Stated goal
Below are several records. Retype exactly those lines running from the one with "The Blender Python" through the one with "kw = np.array([w for _, w in W_KNOTS])", end lines included, and no others.

Records supplied
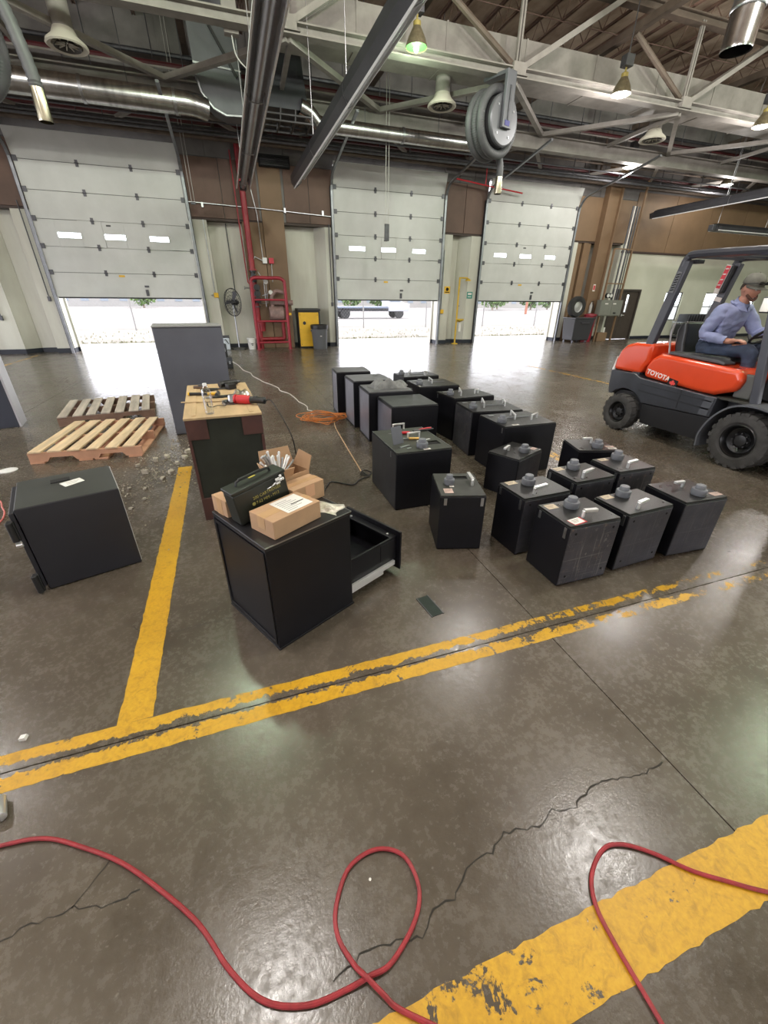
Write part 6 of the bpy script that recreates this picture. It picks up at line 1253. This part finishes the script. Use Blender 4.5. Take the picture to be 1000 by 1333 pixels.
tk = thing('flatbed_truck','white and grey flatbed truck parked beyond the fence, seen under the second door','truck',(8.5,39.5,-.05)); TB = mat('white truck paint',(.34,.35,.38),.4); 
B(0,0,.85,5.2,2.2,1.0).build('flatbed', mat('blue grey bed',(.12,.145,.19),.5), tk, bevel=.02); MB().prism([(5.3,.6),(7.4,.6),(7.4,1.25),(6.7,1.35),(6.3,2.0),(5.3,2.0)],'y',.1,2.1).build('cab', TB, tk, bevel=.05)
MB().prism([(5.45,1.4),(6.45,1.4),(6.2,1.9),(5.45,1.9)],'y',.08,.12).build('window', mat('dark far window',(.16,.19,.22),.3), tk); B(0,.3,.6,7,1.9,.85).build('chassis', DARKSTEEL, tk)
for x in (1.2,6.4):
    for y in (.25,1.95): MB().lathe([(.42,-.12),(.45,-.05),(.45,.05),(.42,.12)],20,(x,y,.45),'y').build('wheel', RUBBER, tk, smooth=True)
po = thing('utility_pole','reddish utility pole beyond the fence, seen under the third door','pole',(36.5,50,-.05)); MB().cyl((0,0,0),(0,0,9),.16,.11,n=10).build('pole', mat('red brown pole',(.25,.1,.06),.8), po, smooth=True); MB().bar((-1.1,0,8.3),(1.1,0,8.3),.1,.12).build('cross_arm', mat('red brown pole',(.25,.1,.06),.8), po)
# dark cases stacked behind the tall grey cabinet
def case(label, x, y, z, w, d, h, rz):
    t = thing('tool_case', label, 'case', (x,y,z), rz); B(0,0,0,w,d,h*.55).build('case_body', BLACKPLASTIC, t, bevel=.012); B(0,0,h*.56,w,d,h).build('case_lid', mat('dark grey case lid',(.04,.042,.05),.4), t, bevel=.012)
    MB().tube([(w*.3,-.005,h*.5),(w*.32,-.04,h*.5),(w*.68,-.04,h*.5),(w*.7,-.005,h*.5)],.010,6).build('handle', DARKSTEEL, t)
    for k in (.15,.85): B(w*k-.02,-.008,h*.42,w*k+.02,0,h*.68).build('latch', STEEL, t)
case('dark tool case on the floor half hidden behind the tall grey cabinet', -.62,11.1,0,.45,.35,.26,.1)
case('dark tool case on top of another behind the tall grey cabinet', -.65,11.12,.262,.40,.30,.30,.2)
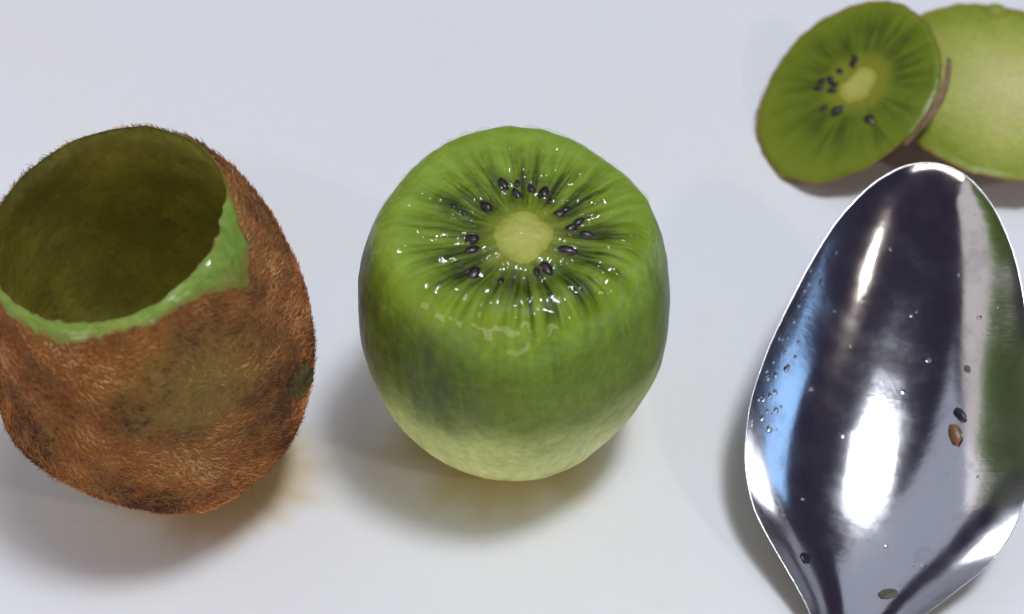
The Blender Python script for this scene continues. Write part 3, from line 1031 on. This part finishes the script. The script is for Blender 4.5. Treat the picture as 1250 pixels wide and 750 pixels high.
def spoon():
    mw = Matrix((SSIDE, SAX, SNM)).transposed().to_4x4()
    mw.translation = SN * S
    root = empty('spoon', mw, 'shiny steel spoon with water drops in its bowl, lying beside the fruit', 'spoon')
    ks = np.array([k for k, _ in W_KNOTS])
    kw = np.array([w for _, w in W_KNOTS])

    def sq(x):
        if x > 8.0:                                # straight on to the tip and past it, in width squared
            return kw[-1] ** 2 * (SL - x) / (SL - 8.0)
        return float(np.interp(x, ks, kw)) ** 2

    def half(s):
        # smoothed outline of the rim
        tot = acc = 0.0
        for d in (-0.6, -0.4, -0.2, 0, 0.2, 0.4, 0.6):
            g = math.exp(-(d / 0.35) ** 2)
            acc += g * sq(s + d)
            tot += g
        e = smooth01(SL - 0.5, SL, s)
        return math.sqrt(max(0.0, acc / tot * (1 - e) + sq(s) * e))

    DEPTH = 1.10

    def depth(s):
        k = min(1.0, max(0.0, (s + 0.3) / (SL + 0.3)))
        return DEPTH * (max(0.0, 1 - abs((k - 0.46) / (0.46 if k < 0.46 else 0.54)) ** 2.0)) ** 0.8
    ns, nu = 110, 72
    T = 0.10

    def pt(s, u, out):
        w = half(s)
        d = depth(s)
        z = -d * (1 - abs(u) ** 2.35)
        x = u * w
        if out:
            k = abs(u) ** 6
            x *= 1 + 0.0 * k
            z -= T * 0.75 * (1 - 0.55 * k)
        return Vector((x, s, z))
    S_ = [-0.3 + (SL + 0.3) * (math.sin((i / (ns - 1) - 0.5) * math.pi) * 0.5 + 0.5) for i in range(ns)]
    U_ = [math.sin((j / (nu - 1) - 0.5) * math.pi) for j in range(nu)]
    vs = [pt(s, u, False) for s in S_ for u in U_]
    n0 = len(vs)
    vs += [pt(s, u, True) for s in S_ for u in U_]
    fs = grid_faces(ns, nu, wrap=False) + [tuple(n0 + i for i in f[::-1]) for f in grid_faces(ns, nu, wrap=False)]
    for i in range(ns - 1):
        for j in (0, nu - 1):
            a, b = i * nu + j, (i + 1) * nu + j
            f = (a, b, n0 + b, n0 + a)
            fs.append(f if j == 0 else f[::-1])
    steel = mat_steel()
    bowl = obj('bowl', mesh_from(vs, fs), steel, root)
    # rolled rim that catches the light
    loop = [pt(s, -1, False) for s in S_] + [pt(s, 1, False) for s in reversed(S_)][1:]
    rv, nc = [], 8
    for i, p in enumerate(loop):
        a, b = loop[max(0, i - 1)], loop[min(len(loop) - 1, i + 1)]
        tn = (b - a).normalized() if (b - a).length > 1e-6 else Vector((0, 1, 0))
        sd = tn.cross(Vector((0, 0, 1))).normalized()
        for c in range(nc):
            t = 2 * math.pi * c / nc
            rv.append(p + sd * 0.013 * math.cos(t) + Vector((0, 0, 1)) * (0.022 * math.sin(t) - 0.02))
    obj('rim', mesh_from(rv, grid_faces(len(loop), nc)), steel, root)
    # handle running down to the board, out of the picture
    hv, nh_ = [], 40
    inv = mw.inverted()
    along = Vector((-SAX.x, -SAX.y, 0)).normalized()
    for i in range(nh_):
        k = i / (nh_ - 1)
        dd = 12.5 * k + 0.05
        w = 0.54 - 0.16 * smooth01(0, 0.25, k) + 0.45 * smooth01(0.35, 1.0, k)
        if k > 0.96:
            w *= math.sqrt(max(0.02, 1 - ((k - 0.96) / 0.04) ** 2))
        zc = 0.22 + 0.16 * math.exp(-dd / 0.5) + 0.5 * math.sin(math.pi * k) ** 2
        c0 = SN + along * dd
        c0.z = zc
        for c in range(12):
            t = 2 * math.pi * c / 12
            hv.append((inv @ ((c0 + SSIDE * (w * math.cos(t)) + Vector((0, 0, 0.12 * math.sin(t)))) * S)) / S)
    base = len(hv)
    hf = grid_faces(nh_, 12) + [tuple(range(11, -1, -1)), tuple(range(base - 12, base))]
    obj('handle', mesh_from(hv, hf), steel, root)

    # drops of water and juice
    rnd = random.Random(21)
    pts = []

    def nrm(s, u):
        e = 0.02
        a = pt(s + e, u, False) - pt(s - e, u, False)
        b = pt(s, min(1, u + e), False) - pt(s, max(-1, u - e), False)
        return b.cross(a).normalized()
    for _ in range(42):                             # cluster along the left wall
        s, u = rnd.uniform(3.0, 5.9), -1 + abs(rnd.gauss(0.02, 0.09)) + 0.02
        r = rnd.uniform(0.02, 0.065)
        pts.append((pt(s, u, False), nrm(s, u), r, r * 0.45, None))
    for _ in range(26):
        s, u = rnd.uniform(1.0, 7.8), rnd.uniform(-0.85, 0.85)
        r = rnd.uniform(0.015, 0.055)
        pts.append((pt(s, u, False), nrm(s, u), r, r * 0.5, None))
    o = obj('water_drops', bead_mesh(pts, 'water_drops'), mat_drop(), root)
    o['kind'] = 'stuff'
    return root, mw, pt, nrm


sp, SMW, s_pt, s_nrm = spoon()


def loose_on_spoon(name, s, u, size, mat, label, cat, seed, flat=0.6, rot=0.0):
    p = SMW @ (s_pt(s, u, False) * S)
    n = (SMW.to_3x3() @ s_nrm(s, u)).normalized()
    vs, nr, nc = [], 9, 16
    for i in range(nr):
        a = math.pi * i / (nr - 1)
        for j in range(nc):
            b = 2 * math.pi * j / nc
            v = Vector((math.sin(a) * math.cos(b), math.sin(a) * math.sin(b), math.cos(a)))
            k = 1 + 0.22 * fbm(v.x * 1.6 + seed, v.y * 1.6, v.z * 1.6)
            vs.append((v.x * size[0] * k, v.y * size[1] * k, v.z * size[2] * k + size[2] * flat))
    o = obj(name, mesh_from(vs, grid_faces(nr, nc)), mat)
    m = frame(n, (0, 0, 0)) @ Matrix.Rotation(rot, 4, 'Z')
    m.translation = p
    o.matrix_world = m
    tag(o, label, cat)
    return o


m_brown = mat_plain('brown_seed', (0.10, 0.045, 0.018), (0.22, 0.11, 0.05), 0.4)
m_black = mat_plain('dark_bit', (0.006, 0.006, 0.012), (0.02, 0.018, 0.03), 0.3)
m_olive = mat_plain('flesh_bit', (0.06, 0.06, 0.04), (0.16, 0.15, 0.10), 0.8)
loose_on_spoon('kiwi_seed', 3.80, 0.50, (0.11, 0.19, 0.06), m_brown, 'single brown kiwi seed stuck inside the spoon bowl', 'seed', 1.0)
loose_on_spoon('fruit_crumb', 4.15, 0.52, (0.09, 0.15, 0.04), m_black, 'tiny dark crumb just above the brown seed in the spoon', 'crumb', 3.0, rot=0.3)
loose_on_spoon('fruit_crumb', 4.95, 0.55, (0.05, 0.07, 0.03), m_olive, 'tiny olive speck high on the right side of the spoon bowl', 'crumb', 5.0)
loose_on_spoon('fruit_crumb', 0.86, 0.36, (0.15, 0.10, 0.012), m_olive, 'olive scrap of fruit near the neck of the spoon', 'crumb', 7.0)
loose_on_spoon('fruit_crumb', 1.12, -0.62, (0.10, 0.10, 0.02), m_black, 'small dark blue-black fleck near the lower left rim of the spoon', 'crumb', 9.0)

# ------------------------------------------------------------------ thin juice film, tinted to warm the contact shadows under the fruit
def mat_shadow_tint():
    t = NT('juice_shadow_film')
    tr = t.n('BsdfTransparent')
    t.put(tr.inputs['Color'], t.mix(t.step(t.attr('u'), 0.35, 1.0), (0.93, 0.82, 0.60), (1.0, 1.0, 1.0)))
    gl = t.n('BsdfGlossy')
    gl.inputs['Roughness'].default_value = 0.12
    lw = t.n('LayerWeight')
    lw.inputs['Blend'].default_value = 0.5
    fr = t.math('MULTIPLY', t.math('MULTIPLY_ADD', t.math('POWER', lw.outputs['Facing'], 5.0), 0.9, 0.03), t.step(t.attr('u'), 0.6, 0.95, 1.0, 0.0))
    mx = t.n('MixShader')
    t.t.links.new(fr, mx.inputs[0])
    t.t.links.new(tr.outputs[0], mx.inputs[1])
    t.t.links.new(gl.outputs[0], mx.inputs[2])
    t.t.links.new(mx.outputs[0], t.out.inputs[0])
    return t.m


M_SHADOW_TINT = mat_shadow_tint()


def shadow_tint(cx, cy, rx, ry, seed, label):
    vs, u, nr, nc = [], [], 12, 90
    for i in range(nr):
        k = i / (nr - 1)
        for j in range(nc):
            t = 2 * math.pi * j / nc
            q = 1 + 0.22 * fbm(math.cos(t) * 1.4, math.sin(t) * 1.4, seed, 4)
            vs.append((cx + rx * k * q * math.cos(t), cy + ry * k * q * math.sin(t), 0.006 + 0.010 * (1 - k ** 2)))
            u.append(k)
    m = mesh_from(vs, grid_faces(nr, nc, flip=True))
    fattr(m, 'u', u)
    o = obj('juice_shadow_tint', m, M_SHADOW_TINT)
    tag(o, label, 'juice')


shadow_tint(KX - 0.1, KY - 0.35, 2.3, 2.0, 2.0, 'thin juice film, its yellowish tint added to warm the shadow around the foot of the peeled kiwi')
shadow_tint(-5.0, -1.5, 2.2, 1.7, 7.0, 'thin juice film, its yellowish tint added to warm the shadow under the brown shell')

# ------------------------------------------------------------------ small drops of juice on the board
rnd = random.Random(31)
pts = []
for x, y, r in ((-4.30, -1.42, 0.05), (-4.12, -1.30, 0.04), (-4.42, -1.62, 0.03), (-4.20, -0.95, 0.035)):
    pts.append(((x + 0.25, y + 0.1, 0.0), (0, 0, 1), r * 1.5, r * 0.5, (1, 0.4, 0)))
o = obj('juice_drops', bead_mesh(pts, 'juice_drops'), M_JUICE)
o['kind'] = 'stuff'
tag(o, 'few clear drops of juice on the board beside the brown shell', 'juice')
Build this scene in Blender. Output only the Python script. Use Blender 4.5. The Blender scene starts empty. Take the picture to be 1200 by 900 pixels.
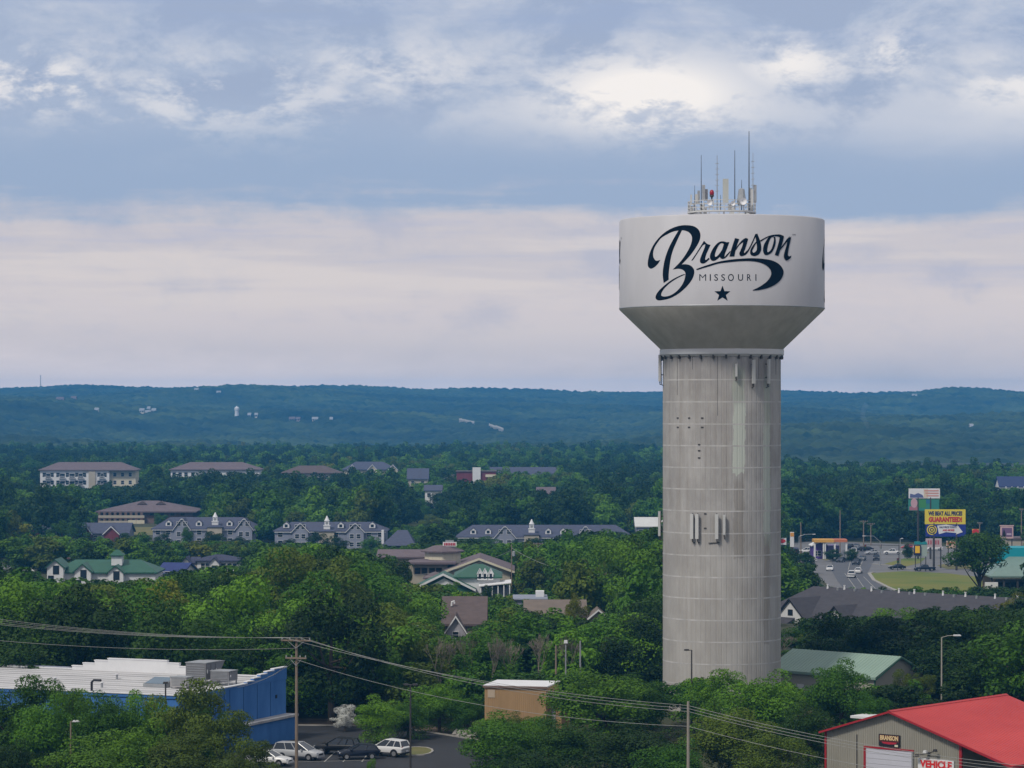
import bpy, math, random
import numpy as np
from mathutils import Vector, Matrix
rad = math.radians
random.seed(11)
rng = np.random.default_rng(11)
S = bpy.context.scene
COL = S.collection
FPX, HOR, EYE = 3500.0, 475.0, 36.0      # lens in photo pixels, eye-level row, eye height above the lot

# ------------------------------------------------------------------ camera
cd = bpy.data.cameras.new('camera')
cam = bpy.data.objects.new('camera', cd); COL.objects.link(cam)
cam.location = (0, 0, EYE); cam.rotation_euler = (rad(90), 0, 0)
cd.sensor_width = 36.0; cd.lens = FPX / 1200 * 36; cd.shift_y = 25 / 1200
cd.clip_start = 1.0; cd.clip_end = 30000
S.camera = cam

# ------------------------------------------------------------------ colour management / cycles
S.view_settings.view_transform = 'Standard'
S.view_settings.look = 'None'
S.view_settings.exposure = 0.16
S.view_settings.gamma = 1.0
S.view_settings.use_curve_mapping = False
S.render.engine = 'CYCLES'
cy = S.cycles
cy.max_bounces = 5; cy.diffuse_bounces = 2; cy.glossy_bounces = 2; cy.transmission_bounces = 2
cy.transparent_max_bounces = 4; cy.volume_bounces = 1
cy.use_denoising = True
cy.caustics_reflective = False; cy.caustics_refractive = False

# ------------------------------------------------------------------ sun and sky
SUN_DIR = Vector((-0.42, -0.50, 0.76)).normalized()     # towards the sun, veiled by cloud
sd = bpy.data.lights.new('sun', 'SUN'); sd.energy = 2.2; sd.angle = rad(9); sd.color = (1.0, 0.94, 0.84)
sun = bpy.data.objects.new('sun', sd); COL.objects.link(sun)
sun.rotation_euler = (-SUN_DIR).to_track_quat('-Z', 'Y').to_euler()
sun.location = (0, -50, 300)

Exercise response
The Blender Python script for this scene continues. Write part 3, from line 1031 on. This part finishes the script. The script is for Blender 4.5. Treat the picture as 1250 pixels wide and 750 pixels high.
def spoon():
    mw = Matrix((SSIDE, SAX, SNM)).transposed().to_4x4()
    mw.translation = SN * S
    root = empty('spoon', mw, 'shiny steel spoon with water drops in its bowl, lying beside the fruit', 'spoon')
    ks = np.array([k for k, _ in W_KNOTS])
    kw = np.array([w for _, w in W_KNOTS])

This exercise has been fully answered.